Inducing Causal Structure for Interpretable Neural Networks
Atticus Geiger, Zhengxuan Wu, Hanson Lu, Josh Rozner, Elisa Kreiss, Thomas Icard, Noah D. Goodman, Christopher Potts
TL;DR
This work introduces Interchange Intervention Training (IIT), a differentiable framework that enforces a symbolic causal model to govern neural computations by aligning internal representations and enforcing counterfactual consistency via interchange interventions. IIT yields models that not only generalize better across challenging tasks but also more faithfully realize the target causal structure, as demonstrated in MNIST-PVR, ReaSCAN, and MQNLI. The method provides a formal notion of causal abstraction and a practical training objective that can be combined with multi-task learning and data augmentation.
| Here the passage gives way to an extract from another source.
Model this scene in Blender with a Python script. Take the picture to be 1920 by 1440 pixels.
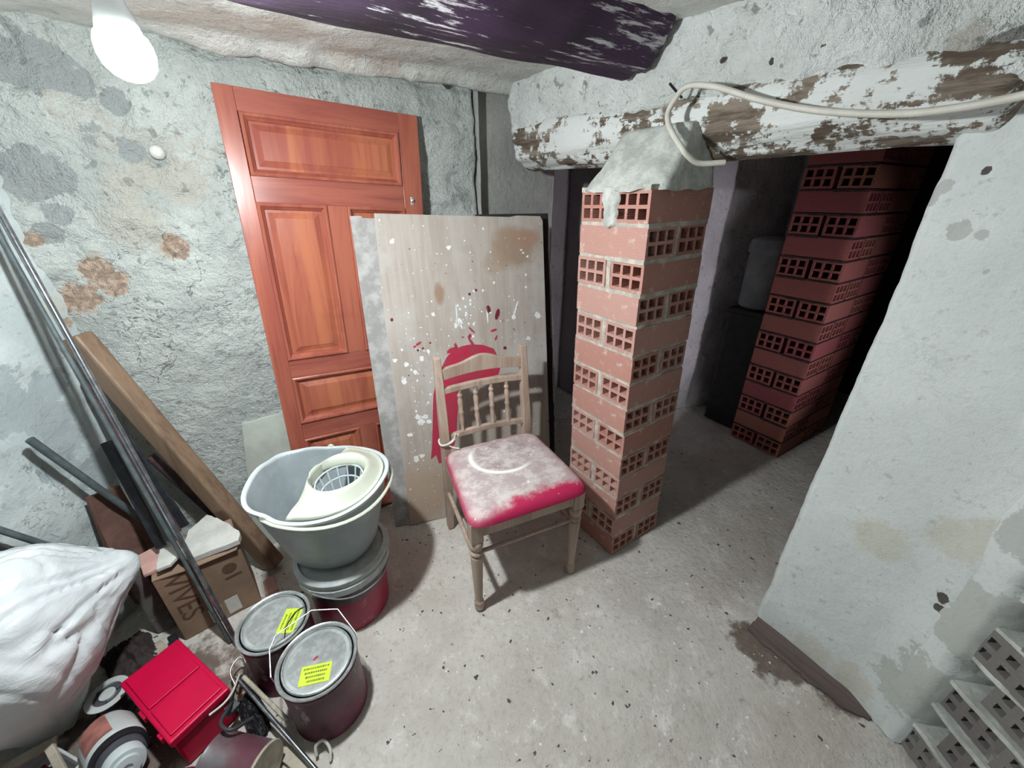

Collectively, IIT offers a principled approach to embedding interpretable, high-level causal structure into neural networks with measurable interpretability via IntInvAcc.
Abstract
In many areas, we have well-founded insights about causal structure that would be useful to bring into our trained models while still allowing them to learn in a data-driven fashion. To achieve this, we present the new method of interchange intervention training (IIT). In IIT, we (1) align variables in a causal model (e.g., a deterministic program or Bayesian network) with representations in a neural model and (2) train the neural model to match the counterfactual behavior of the causal model on a base input when aligned representations in both models are set to be the value they would be for a source input. IIT is fully differentiable, flexibly combines with other objectives, and guarantees that the target causal model is a causal abstraction of the neural model when its loss is zero. We evaluate IIT on a structural vision task (MNIST-PVR), a navigational language task (ReaSCAN), and a natural language inference task (MQNLI). We compare IIT against multi-task training objectives and data augmentation. In all our experiments, IIT achieves the best results and produces neural models that are more interpretable in the sense that they more successfully realize the target causal model.